**WHAT IS ASKED**
Exactly repeat the lines starting at the one that holds "top = np.array([P(x, y, apz(np.array(float(y)))-.004)" and ending at the one that holds "m_primer, iwL); mirrored(o, parent=iwR)". Both end lines count; leave out everything else.
:::
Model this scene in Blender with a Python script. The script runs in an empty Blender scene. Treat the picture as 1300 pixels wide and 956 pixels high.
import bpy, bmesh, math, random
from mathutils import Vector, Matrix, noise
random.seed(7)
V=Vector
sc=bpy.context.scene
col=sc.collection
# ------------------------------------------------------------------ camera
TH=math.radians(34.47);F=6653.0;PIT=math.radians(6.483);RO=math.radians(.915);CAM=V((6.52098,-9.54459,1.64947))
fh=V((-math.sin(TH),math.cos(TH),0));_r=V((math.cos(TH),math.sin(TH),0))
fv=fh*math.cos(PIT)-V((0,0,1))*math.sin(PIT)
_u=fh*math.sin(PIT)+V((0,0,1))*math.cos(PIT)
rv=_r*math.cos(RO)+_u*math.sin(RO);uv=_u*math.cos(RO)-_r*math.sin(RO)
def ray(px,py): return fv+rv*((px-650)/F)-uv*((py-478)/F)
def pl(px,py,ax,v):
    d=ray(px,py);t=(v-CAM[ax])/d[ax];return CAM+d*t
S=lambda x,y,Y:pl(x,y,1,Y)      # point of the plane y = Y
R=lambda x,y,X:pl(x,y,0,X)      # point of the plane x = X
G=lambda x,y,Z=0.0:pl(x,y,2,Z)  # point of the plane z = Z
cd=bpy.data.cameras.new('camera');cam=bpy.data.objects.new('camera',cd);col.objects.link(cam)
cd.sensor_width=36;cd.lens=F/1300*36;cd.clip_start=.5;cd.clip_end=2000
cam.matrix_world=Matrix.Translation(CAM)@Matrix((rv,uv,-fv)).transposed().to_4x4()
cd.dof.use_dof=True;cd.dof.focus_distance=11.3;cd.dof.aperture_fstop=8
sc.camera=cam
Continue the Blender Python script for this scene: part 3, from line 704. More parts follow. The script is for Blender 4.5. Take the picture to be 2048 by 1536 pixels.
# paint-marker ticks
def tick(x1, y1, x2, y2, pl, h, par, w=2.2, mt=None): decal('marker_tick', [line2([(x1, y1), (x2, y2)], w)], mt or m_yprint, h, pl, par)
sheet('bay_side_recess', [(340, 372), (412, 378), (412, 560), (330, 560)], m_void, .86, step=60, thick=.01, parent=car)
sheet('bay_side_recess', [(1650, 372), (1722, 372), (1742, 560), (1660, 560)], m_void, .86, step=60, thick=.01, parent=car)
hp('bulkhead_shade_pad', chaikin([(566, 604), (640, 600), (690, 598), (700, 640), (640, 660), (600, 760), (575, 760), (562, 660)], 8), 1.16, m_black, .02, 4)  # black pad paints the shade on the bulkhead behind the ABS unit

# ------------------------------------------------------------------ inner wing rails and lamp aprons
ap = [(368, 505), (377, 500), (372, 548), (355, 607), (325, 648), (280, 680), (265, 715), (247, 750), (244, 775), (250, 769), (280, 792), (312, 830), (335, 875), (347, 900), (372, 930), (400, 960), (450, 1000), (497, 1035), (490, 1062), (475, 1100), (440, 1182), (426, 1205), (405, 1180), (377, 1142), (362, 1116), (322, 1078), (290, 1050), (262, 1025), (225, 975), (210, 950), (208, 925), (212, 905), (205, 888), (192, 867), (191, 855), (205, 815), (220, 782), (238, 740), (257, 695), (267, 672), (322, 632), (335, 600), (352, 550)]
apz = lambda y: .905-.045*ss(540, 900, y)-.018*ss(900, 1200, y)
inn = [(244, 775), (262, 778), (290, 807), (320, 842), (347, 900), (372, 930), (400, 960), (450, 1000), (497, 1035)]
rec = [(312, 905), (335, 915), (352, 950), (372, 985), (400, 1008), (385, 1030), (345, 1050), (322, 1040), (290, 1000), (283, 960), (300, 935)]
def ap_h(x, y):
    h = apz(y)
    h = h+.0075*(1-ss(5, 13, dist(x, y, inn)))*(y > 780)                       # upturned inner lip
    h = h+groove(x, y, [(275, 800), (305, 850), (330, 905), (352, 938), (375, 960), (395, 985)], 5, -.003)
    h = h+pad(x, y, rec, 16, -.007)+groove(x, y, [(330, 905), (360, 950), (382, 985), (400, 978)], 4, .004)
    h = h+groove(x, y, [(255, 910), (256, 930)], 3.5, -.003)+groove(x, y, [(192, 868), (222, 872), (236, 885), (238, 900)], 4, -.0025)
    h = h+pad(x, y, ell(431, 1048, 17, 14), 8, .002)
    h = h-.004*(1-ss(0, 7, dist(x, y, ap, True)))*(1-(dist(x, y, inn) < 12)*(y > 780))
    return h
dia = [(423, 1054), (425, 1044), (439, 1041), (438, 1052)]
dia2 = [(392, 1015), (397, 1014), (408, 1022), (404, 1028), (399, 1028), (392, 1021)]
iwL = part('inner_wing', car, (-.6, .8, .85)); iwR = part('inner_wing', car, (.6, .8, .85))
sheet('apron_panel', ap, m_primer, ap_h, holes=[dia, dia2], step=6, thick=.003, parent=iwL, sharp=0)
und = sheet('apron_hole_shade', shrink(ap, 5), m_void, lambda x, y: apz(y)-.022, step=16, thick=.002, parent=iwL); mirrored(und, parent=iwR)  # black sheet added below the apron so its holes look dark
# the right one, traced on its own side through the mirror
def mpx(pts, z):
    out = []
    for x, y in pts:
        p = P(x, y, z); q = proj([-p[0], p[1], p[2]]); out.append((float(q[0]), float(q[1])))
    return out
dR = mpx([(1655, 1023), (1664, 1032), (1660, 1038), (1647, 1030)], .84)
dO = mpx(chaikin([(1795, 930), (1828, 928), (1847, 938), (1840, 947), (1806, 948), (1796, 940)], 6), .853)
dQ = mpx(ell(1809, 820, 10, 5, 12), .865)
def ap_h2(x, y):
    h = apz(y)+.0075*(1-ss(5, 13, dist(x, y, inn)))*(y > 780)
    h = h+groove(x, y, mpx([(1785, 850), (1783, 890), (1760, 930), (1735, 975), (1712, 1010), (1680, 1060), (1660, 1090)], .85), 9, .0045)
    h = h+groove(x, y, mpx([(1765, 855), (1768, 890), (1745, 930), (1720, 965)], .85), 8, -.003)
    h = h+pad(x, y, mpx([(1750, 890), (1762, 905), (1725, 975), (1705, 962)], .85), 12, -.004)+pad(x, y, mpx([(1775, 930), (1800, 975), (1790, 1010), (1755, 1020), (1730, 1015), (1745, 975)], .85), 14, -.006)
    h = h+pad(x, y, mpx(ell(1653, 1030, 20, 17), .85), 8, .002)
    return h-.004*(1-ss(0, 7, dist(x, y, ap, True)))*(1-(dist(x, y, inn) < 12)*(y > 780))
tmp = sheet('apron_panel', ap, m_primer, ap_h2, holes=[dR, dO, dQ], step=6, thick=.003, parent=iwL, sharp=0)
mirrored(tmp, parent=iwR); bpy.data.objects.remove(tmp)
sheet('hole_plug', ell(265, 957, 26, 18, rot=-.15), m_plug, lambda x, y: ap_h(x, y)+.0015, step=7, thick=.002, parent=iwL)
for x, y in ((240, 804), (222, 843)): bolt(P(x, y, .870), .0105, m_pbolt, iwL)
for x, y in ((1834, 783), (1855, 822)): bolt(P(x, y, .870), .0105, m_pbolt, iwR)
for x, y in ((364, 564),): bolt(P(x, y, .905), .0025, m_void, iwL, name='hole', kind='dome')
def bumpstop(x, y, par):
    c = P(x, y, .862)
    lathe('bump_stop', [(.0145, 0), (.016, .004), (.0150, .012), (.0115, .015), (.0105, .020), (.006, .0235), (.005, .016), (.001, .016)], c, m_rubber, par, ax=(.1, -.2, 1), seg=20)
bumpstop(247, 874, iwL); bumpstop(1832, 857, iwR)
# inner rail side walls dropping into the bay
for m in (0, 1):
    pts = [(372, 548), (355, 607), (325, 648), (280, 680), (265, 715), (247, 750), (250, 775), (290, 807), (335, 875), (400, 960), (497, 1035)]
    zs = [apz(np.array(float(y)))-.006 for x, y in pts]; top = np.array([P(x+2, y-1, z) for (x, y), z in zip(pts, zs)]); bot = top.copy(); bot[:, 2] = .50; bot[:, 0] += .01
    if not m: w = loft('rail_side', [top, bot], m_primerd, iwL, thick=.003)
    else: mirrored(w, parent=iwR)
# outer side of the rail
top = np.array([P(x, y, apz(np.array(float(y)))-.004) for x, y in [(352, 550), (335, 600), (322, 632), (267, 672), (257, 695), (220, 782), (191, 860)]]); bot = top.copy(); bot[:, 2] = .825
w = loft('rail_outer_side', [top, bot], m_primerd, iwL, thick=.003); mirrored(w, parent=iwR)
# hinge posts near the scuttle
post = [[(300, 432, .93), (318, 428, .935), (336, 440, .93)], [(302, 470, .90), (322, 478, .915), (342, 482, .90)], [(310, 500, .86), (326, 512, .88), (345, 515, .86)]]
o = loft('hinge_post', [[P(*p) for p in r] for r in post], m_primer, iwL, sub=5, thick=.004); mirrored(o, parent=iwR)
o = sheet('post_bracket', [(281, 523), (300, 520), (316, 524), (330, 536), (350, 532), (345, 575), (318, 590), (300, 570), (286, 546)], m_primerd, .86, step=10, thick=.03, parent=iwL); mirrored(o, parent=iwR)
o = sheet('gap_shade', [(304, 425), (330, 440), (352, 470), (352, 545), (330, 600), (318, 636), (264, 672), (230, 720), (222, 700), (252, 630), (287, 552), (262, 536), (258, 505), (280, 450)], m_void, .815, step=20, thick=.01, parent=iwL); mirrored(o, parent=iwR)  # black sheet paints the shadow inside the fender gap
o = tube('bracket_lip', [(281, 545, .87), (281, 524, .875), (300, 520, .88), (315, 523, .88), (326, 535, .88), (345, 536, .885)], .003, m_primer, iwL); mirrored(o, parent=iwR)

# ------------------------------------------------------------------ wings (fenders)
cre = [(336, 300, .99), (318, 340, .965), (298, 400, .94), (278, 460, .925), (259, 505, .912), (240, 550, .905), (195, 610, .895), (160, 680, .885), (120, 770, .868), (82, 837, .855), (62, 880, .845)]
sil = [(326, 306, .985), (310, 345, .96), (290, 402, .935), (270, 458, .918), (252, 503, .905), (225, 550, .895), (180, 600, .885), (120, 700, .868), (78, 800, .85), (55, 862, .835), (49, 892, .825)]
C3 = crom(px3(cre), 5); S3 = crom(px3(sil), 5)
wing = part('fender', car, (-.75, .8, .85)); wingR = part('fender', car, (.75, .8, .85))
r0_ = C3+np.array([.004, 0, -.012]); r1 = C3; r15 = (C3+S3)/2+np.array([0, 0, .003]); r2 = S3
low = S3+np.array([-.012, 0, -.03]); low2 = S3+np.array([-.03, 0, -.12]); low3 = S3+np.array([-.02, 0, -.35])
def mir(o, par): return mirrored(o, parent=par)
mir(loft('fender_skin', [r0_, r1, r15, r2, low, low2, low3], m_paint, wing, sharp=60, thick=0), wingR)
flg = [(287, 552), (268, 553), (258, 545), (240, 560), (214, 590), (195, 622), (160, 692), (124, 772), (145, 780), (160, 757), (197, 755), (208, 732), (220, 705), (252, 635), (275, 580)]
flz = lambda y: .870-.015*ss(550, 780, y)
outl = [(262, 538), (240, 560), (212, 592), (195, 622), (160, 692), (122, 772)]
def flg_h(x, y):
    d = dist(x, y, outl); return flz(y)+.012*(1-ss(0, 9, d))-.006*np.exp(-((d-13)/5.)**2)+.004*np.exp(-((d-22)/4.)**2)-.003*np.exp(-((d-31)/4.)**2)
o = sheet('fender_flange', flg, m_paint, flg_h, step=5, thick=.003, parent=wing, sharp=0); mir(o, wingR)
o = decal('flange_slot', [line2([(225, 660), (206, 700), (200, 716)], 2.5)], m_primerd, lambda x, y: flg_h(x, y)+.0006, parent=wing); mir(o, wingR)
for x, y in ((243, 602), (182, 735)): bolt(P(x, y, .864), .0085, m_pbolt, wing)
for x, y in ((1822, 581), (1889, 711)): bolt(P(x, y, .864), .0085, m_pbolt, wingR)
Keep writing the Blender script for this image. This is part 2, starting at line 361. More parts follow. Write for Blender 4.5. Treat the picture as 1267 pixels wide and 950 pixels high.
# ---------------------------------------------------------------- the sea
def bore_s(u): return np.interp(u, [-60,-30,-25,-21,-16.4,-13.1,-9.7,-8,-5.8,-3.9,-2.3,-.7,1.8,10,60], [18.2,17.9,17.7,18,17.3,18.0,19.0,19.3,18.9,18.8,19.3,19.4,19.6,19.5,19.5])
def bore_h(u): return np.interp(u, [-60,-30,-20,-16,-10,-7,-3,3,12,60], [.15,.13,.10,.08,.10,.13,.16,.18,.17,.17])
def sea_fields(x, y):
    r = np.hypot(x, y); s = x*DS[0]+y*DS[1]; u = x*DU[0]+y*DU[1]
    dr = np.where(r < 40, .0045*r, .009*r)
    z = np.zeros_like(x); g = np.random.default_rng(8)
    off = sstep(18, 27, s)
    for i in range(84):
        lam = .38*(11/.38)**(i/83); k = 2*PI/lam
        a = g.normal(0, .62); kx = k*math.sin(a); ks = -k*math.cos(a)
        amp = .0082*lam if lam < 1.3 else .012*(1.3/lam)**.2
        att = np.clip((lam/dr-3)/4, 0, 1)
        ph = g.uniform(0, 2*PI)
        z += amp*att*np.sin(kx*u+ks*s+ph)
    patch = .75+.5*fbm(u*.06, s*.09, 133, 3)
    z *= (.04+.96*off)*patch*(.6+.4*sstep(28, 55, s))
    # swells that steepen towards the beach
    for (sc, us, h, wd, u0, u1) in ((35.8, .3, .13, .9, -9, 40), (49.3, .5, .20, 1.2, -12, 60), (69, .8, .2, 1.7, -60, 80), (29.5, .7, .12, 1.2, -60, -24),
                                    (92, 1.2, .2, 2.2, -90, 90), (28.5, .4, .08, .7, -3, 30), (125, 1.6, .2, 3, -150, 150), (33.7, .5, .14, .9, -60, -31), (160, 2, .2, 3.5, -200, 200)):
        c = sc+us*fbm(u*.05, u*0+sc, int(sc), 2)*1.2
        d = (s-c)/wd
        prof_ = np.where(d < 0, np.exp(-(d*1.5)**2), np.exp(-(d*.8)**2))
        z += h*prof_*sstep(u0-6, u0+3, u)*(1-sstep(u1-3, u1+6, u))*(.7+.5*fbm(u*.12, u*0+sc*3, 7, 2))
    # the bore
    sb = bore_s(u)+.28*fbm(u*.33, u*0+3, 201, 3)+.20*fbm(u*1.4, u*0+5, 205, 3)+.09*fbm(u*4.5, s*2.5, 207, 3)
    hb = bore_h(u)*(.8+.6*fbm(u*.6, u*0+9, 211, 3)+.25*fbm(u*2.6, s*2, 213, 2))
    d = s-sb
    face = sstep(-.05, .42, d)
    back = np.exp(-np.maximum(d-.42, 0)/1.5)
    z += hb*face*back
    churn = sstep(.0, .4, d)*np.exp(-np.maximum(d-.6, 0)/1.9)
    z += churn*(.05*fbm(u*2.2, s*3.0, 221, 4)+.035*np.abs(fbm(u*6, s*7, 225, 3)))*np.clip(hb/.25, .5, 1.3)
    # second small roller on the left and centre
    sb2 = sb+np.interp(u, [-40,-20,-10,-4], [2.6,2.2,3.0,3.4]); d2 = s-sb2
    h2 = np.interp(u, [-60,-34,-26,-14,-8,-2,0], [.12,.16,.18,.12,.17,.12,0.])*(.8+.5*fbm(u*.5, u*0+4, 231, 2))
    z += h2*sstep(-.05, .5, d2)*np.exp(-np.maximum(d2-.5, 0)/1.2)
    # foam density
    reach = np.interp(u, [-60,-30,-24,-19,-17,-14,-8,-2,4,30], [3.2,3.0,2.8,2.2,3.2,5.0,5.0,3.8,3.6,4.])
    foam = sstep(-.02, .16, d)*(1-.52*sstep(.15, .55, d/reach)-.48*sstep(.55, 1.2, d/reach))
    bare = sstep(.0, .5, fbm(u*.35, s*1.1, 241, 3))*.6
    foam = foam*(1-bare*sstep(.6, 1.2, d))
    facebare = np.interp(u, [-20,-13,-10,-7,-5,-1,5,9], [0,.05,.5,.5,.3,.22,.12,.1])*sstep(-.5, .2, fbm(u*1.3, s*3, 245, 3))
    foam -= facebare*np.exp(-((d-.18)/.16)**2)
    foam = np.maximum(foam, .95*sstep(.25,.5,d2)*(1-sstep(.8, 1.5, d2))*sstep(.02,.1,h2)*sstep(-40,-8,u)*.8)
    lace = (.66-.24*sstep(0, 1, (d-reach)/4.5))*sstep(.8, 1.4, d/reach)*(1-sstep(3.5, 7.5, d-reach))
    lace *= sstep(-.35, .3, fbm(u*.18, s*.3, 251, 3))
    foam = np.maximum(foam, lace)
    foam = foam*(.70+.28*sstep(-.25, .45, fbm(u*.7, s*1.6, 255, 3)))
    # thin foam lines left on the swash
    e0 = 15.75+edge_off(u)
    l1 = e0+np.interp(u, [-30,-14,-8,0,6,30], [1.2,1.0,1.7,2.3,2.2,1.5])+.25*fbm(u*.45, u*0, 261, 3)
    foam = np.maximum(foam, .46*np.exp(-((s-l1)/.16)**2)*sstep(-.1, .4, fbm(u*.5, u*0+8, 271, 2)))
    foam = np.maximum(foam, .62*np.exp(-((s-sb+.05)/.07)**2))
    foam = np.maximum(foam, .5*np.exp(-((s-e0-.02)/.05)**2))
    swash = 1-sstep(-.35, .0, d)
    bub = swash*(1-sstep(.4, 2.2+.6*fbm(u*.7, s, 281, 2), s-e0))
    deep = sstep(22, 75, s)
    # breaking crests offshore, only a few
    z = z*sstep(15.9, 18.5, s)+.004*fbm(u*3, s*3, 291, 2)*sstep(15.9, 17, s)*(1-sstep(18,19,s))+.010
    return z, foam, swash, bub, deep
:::
**EXPECTED ANSWER**
top = np.array([P(x, y, apz(np.array(float(y)))-.004) for x, y in [(352, 550), (335, 600), (322, 632), (267, 672), (257, 695), (220, 782), (191, 860)]]); bot = top.copy(); bot[:, 2] = .825
w = loft('rail_outer_side', [top, bot], m_primerd, iwL, thick=.003); mirrored(w, parent=iwR)
# hinge posts near the scuttle
post = [[(300, 432, .93), (318, 428, .935), (336, 440, .93)], [(302, 470, .90), (322, 478, .915), (342, 482, .90)], [(310, 500, .86), (326, 512, .88), (345, 515, .86)]]
o = loft('hinge_post', [[P(*p) for p in r] for r in post], m_primer, iwL, sub=5, thick=.004); mirrored(o, parent=iwR)
o = sheet('post_bracket', [(281, 523), (300, 520), (316, 524), (330, 536), (350, 532), (345, 575), (318, 590), (300, 570), (286, 546)], m_primerd, .86, step=10, thick=.03, parent=iwL); mirrored(o, parent=iwR)
o = sheet('gap_shade', [(304, 425), (330, 440), (352, 470), (352, 545), (330, 600), (318, 636), (264, 672), (230, 720), (222, 700), (252, 630), (287, 552), (262, 536), (258, 505), (280, 450)], m_void, .815, step=20, thick=.01, parent=iwL); mirrored(o, parent=iwR)  # black sheet paints the shadow inside the fender gap
o = tube('bracket_lip', [(281, 545, .87), (281, 524, .875), (300, 520, .88), (315, 523, .88), (326, 535, .88), (345, 536, .885)], .003, m_primer, iwL); mirrored(o, parent=iwR)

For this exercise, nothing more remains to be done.